Output the material below in its entirety, exactly as given.

** BEGIN Recorded information **

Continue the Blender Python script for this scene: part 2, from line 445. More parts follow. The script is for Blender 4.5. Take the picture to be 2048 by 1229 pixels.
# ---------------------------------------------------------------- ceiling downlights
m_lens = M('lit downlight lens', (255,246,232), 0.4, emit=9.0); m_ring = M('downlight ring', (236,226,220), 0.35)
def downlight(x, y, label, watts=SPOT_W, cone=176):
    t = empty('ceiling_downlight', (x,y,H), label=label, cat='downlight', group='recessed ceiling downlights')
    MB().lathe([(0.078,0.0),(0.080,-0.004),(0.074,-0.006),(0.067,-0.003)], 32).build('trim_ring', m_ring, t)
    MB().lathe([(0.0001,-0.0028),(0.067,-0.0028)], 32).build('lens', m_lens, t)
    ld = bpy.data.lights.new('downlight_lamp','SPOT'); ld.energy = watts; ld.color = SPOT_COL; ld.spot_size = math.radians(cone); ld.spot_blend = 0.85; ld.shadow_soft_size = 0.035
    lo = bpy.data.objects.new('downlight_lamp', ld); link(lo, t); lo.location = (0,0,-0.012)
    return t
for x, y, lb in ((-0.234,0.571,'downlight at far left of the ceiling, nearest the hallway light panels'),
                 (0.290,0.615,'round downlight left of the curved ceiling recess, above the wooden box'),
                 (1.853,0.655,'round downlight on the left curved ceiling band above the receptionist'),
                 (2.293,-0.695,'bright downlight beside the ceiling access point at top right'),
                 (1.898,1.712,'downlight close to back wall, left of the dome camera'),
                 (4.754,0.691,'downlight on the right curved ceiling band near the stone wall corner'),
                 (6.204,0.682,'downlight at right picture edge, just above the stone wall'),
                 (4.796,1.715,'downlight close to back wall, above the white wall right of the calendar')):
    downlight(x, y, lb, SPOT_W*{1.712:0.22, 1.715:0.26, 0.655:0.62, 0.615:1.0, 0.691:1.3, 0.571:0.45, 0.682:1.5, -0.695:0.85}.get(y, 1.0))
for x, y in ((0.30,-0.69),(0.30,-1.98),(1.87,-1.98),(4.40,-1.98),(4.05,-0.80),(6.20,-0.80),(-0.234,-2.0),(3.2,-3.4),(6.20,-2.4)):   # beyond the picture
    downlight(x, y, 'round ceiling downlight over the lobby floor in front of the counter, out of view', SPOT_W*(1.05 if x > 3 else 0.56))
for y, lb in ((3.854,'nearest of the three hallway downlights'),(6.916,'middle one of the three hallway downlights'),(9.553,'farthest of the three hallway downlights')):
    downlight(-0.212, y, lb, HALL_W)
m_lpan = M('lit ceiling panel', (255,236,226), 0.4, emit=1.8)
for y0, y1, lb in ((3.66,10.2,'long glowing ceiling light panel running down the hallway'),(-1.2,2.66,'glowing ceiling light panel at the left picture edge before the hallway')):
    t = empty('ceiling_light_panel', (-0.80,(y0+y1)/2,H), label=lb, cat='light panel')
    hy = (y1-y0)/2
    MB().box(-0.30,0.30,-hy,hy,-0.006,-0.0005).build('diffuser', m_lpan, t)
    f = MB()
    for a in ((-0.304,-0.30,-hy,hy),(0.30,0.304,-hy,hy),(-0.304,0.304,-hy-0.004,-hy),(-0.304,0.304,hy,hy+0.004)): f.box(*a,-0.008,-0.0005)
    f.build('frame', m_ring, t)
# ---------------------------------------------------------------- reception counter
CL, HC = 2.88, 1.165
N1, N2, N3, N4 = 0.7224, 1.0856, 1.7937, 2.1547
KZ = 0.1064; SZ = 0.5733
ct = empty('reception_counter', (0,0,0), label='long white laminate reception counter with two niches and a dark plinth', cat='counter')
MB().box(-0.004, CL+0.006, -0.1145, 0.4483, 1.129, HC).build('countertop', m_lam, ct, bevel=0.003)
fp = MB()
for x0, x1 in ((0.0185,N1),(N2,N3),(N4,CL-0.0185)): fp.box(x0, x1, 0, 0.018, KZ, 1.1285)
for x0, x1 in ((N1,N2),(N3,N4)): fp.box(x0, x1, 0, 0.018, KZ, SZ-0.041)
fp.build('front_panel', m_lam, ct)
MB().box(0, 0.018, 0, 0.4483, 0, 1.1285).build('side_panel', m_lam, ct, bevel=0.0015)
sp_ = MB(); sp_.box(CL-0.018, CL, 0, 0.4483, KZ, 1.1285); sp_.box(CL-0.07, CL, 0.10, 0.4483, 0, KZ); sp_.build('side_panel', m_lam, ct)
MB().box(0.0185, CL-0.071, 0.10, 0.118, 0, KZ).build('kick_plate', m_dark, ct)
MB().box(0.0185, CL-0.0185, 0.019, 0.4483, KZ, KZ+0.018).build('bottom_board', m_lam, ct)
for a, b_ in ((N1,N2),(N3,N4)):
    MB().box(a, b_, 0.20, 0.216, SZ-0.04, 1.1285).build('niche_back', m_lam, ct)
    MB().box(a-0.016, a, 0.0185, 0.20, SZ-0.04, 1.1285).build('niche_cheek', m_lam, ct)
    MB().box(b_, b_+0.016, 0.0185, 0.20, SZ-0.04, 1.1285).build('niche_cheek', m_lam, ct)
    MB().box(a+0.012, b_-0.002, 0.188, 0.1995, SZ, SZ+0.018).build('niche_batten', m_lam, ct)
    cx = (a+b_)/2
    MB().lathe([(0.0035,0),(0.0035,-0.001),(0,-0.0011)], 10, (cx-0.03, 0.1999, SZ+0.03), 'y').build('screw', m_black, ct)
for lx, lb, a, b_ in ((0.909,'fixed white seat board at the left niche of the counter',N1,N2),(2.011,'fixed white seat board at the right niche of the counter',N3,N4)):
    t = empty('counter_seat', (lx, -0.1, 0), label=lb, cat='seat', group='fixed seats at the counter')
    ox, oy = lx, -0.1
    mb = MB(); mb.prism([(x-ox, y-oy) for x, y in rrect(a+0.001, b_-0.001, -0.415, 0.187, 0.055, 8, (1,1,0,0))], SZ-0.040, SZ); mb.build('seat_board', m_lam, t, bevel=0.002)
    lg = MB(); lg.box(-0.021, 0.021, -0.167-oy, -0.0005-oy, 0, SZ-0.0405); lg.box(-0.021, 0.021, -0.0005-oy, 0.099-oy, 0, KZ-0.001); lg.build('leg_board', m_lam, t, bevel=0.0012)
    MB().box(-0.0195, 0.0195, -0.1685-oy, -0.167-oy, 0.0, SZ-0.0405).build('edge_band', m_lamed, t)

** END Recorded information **

* _Response to this task_
Continue the Blender Python script for this scene: part 2, from line 445. More parts follow. The script is for Blender 4.5. Take the picture to be 2048 by 1229 pixels.
# ---------------------------------------------------------------- ceiling downlights
m_lens = M('lit downlight lens', (255,246,232), 0.4, emit=9.0); m_ring = M('downlight ring', (236,226,220), 0.35)
def downlight(x, y, label, watts=SPOT_W, cone=176):
    t = empty('ceiling_downlight', (x,y,H), label=label, cat='downlight', group='recessed ceiling downlights')
    MB().lathe([(0.078,0.0),(0.080,-0.004),(0.074,-0.006),(0.067,-0.003)], 32).build('trim_ring', m_ring, t)
    MB().lathe([(0.0001,-0.0028),(0.067,-0.0028)], 32).build('lens', m_lens, t)
    ld = bpy.data.lights.new('downlight_lamp','SPOT'); ld.energy = watts; ld.color = SPOT_COL; ld.spot_size = math.radians(cone); ld.spot_blend = 0.85; ld.shadow_soft_size = 0.035
    lo = bpy.data.objects.new('downlight_lamp', ld); link(lo, t); lo.location = (0,0,-0.012)
    return t
for x, y, lb in ((-0.234,0.571,'downlight at far left of the ceiling, nearest the hallway light panels'),
                 (0.290,0.615,'round downlight left of the curved ceiling recess, above the wooden box'),
                 (1.853,0.655,'round downlight on the left curved ceiling band above the receptionist'),
                 (2.293,-0.695,'bright downlight beside the ceiling access point at top right'),
                 (1.898,1.712,'downlight close to back wall, left of the dome camera'),
                 (4.754,0.691,'downlight on the right curved ceiling band near the stone wall corner'),
                 (6.204,0.682,'downlight at right picture edge, just above the stone wall'),
                 (4.796,1.715,'downlight close to back wall, above the white wall right of the calendar')):
    downlight(x, y, lb, SPOT_W*{1.712:0.22, 1.715:0.26, 0.655:0.62, 0.615:1.0, 0.691:1.3, 0.571:0.45, 0.682:1.5, -0.695:0.85}.get(y, 1.0))
for x, y in ((0.30,-0.69),(0.30,-1.98),(1.87,-1.98),(4.40,-1.98),(4.05,-0.80),(6.20,-0.80),(-0.234,-2.0),(3.2,-3.4),(6.20,-2.4)):   # beyond the picture
    downlight(x, y, 'round ceiling downlight over the lobby floor in front of the counter, out of view', SPOT_W*(1.05 if x > 3 else 0.56))
for y, lb in ((3.854,'nearest of the three hallway downlights'),(6.916,'middle one of the three hallway downlights'),(9.553,'farthest of the three hallway downlights')):
    downlight(-0.212, y, lb, HALL_W)
m_lpan = M('lit ceiling panel', (255,236,226), 0.4, emit=1.8)
for y0, y1, lb in ((3.66,10.2,'long glowing ceiling light panel running down the hallway'),(-1.2,2.66,'glowing ceiling light panel at the left picture edge before the hallway')):
    t = empty('ceiling_light_panel', (-0.80,(y0+y1)/2,H), label=lb, cat='light panel')
    hy = (y1-y0)/2
    MB().box(-0.30,0.30,-hy,hy,-0.006,-0.0005).build('diffuser', m_lpan, t)
    f = MB()
    for a in ((-0.304,-0.30,-hy,hy),(0.30,0.304,-hy,hy),(-0.304,0.304,-hy-0.004,-hy),(-0.304,0.304,hy,hy+0.004)): f.box(*a,-0.008,-0.0005)
    f.build('frame', m_ring, t)
# ---------------------------------------------------------------- reception counter
CL, HC = 2.88, 1.165
N1, N2, N3, N4 = 0.7224, 1.0856, 1.7937, 2.1547
KZ = 0.1064; SZ = 0.5733
ct = empty('reception_counter', (0,0,0), label='long white laminate reception counter with two niches and a dark plinth', cat='counter')
MB().box(-0.004, CL+0.006, -0.1145, 0.4483, 1.129, HC).build('countertop', m_lam, ct, bevel=0.003)
fp = MB()
for x0, x1 in ((0.0185,N1),(N2,N3),(N4,CL-0.0185)): fp.box(x0, x1, 0, 0.018, KZ, 1.1285)
for x0, x1 in ((N1,N2),(N3,N4)): fp.box(x0, x1, 0, 0.018, KZ, SZ-0.041)
fp.build('front_panel', m_lam, ct)
MB().box(0, 0.018, 0, 0.4483, 0, 1.1285).build('side_panel', m_lam, ct, bevel=0.0015)
sp_ = MB(); sp_.box(CL-0.018, CL, 0, 0.4483, KZ, 1.1285); sp_.box(CL-0.07, CL, 0.10, 0.4483, 0, KZ); sp_.build('side_panel', m_lam, ct)
MB().box(0.0185, CL-0.071, 0.10, 0.118, 0, KZ).build('kick_plate', m_dark, ct)
MB().box(0.0185, CL-0.0185, 0.019, 0.4483, KZ, KZ+0.018).build('bottom_board', m_lam, ct)
for a, b_ in ((N1,N2),(N3,N4)):
    MB().box(a, b_, 0.20, 0.216, SZ-0.04, 1.1285).build('niche_back', m_lam, ct)
    MB().box(a-0.016, a, 0.0185, 0.20, SZ-0.04, 1.1285).build('niche_cheek', m_lam, ct)
    MB().box(b_, b_+0.016, 0.0185, 0.20, SZ-0.04, 1.1285).build('niche_cheek', m_lam, ct)
    MB().box(a+0.012, b_-0.002, 0.188, 0.1995, SZ, SZ+0.018).build('niche_batten', m_lam, ct)
    cx = (a+b_)/2
    MB().lathe([(0.0035,0),(0.0035,-0.001),(0,-0.0011)], 10, (cx-0.03, 0.1999, SZ+0.03), 'y').build('screw', m_black, ct)
for lx, lb, a, b_ in ((0.909,'fixed white seat board at the left niche of the counter',N1,N2),(2.011,'fixed white seat board at the right niche of the counter',N3,N4)):
    t = empty('counter_seat', (lx, -0.1, 0), label=lb, cat='seat', group='fixed seats at the counter')
    ox, oy = lx, -0.1
    mb = MB(); mb.prism([(x-ox, y-oy) for x, y in rrect(a+0.001, b_-0.001, -0.415, 0.187, 0.055, 8, (1,1,0,0))], SZ-0.040, SZ); mb.build('seat_board', m_lam, t, bevel=0.002)
    lg = MB(); lg.box(-0.021, 0.021, -0.167-oy, -0.0005-oy, 0, SZ-0.0405); lg.box(-0.021, 0.021, -0.0005-oy, 0.099-oy, 0, KZ-0.001); lg.build('leg_board', m_lam, t, bevel=0.0012)
    MB().box(-0.0195, 0.0195, -0.1685-oy, -0.167-oy, 0.0, SZ-0.0405).build('edge_band', m_lamed, t)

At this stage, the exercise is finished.